Esa era la historia que yo tenía que escribir.

Un tiempo después leí que Pablo Herrero, uno de los compositores de Libre, había dicho que la canción en realidad no se había inspirado en el chico alemán, sino en la propia realidad de España que vivía la dictadura de Franco. “No hay que mirar tan lejos para ver la falta de libertad” dijo. Esa declaración no hizo sino constatar que la historia Peter desangrándose al pie de una frontera es universal y por eso nos conmueve.

Cuando seis meses después mi cuento ganó el premio de plata y mamá y papá vinieron desde Talara hasta Lima para verme recibir el trofeo, recordé que nosotros también veníamos de otra parte, y que esa noche estábamos celebrando nuestro derecho a cruzar las fronteras.
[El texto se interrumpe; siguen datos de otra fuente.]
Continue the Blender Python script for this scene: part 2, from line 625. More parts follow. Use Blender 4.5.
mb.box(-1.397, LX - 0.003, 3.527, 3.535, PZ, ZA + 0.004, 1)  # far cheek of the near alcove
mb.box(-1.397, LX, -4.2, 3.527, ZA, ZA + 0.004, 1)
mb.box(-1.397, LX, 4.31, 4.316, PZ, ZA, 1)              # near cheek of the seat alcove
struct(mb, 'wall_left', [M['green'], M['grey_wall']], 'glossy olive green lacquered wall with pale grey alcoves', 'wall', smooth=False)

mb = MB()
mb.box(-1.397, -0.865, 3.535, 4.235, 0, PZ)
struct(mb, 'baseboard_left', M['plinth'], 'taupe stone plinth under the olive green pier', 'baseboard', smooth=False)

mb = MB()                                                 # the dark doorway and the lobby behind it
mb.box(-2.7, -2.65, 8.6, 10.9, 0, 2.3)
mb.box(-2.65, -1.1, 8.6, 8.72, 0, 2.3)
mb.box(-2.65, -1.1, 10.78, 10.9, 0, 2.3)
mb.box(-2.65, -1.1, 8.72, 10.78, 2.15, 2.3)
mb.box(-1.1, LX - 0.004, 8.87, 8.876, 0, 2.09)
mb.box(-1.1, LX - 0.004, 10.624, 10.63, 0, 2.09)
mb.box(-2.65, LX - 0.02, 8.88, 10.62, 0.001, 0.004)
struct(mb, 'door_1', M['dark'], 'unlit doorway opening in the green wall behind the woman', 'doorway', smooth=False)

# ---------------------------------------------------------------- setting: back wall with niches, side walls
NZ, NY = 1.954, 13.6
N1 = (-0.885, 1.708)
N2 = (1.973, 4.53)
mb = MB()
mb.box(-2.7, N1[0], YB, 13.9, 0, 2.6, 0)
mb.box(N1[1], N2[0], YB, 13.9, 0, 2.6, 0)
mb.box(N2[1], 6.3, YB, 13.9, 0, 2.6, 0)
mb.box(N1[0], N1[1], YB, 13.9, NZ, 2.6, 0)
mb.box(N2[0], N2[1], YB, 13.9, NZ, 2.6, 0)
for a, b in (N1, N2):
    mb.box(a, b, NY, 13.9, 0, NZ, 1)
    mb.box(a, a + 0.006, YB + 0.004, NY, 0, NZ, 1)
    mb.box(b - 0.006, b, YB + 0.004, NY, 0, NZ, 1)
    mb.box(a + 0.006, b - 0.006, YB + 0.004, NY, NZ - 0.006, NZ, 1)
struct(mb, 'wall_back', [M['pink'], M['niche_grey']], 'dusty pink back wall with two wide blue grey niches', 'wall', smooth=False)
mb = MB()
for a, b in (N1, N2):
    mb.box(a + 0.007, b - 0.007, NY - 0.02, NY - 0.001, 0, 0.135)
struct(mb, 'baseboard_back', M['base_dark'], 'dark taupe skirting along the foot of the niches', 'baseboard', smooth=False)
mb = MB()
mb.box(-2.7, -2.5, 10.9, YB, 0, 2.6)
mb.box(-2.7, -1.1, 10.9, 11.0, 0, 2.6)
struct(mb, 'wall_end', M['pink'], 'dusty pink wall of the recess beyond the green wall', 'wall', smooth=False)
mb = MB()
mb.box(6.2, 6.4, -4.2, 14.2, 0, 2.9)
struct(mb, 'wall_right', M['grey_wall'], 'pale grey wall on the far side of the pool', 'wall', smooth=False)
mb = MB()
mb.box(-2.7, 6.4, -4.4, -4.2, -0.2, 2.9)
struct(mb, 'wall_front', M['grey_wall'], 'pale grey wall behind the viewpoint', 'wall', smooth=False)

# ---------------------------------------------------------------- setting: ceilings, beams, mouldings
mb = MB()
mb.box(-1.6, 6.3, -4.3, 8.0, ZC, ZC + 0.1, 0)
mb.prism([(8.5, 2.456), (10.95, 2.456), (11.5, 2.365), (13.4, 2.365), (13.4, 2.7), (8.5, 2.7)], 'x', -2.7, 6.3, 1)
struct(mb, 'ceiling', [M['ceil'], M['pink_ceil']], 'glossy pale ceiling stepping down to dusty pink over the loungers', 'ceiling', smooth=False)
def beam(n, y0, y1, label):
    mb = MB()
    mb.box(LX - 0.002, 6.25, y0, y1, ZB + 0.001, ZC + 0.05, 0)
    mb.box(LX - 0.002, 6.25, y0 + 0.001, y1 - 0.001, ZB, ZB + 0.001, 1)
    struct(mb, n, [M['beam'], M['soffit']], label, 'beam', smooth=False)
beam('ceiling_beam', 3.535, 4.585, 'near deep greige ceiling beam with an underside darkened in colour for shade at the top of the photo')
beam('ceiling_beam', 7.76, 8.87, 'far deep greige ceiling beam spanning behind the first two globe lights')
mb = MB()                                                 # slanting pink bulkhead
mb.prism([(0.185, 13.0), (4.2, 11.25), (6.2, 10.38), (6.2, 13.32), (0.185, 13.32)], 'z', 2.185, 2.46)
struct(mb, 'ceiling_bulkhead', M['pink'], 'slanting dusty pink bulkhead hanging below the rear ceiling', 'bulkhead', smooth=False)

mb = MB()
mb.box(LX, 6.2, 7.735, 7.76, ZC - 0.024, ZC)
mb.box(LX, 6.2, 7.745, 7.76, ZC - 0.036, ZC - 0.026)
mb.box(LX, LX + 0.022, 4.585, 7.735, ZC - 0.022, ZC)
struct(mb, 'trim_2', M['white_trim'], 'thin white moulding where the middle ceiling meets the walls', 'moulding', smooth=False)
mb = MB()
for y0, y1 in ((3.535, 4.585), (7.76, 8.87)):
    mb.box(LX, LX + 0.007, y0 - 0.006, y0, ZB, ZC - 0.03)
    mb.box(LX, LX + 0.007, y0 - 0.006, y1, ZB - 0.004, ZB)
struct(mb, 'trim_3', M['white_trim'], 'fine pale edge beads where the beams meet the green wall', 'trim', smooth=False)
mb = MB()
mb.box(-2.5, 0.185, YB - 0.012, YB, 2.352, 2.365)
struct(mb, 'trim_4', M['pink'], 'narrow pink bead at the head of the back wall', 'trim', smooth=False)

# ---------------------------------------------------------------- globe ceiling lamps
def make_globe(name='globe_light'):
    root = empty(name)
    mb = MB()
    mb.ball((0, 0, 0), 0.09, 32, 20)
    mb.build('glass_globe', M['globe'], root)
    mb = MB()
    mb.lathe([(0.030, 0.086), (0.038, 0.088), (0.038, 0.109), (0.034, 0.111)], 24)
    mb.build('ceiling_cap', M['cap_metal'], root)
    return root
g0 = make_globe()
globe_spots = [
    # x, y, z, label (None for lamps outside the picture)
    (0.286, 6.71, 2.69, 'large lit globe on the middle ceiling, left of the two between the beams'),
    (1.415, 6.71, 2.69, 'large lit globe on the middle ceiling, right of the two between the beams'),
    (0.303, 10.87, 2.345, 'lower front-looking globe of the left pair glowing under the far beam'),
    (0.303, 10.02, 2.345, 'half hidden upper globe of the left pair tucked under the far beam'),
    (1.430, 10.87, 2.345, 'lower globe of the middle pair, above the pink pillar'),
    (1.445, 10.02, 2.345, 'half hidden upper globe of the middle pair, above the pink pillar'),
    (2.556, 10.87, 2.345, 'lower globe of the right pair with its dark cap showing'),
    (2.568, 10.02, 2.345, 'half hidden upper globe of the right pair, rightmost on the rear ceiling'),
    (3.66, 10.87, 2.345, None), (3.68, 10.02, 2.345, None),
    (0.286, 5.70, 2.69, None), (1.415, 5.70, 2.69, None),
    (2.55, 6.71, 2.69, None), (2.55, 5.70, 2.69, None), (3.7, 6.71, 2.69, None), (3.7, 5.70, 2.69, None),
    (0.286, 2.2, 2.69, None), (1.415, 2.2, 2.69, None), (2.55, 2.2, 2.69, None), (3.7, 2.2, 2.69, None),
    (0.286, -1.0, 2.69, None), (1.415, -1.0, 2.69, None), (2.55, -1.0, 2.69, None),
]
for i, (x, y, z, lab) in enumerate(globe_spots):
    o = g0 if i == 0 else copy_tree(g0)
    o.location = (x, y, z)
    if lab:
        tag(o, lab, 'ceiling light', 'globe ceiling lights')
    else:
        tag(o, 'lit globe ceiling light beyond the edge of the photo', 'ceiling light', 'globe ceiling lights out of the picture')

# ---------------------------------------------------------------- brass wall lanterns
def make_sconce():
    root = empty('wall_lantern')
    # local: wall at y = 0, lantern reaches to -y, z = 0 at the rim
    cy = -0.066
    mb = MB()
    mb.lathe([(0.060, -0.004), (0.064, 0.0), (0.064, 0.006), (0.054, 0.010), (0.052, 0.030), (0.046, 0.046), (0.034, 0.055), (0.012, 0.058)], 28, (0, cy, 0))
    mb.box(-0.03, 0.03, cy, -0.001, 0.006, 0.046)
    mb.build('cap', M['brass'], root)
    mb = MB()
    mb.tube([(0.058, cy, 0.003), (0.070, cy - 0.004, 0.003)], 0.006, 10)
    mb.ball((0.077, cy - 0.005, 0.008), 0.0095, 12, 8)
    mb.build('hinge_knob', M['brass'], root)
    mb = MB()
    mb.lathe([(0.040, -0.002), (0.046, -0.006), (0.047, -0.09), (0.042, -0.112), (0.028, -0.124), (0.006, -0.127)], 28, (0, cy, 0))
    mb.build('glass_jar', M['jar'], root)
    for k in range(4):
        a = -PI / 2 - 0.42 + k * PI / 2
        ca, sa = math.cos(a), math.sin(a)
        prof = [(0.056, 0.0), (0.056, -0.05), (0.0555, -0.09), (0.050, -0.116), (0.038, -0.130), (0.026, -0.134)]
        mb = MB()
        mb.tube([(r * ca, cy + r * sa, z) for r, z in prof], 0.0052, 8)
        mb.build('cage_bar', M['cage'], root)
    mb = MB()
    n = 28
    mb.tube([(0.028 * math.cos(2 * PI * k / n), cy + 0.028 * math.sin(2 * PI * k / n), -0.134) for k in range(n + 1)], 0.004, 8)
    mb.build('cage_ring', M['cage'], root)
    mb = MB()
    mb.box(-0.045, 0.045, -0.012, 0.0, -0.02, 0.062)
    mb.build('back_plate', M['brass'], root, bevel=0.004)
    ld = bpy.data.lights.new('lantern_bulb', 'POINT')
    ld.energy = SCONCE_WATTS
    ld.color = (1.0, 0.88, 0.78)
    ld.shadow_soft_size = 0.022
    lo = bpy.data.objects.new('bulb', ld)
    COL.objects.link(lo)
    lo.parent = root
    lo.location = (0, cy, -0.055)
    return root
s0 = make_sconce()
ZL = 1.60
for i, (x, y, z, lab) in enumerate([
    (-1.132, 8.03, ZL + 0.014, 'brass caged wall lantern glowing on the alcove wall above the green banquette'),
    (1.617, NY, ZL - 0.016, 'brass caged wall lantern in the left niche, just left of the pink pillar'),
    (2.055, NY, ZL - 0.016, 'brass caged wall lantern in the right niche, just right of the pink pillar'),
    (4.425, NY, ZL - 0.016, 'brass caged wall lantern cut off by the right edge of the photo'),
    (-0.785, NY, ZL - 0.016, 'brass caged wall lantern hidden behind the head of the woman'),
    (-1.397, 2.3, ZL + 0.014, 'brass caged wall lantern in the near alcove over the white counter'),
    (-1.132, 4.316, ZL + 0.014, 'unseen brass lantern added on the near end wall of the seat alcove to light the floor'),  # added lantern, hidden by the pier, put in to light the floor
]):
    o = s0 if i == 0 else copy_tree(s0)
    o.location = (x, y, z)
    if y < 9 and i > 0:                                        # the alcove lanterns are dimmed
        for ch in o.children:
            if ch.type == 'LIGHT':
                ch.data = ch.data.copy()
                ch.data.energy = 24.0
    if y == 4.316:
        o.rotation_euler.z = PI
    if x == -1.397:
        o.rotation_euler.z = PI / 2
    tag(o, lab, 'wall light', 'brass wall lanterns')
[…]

Años después también fui hasta Berlín a ver el Muro, ahora sí, hecho pedazos. Solo se mantienen en pie algunos bloques llenos de ingeniosos grafitis, collages antifascistas y pintas de artistas de todo el mundo. Junto al muro hay un río lindo, el Spree, y hay músicos tocando canciones pop y gente riendo y pasándola bien. Recuerdo que yo me alejé un poco, apoyé mi cel contra una piedra y me recosté sobre el muro para hacerme un selfie. De pronto un chico y una chica muy jovencitos y enamorados se me acercaron.

¿Te podemos hacer la foto nosotros? preguntaron. Les pasé mi cel y fui nuevamente a recostarme contra el muro.

But why so saaad? dijo ella al verme con expresión trascendental. Do something funny! Estaba tan contenta. Le expliqué que no podía tomarme una foto divertida en un lugar tan triste. Entonces ella se acercó y poniéndose seria me dijo: Era un lugar triste, pero mira ahora. Entonces vi nuevamente a todas esas personas cantando, riendo y besándose junto al Spree. Le sonreí, asentí y accedí a tomarme una foto menos solemne.

Yo tampoco soy de aquí, me dijo ella cuando me devolvió mi cel. Vengo de Italia, estoy aquí por mi chico que es alemán. Su chico sonrió. ¿Y tú, de dónde eres? Yo soy de Perú, les dije. Wowww! So farrr. Nos quedamos observándonos en idiomas diferentes. Hay que darnos un abrazo, dijeron ellos por fin. Y entonces ahí, junto a los restos del muro, muy cerca de donde hace 50 años un chico había estado desangrándose hasta la muerte, nos abrazamos.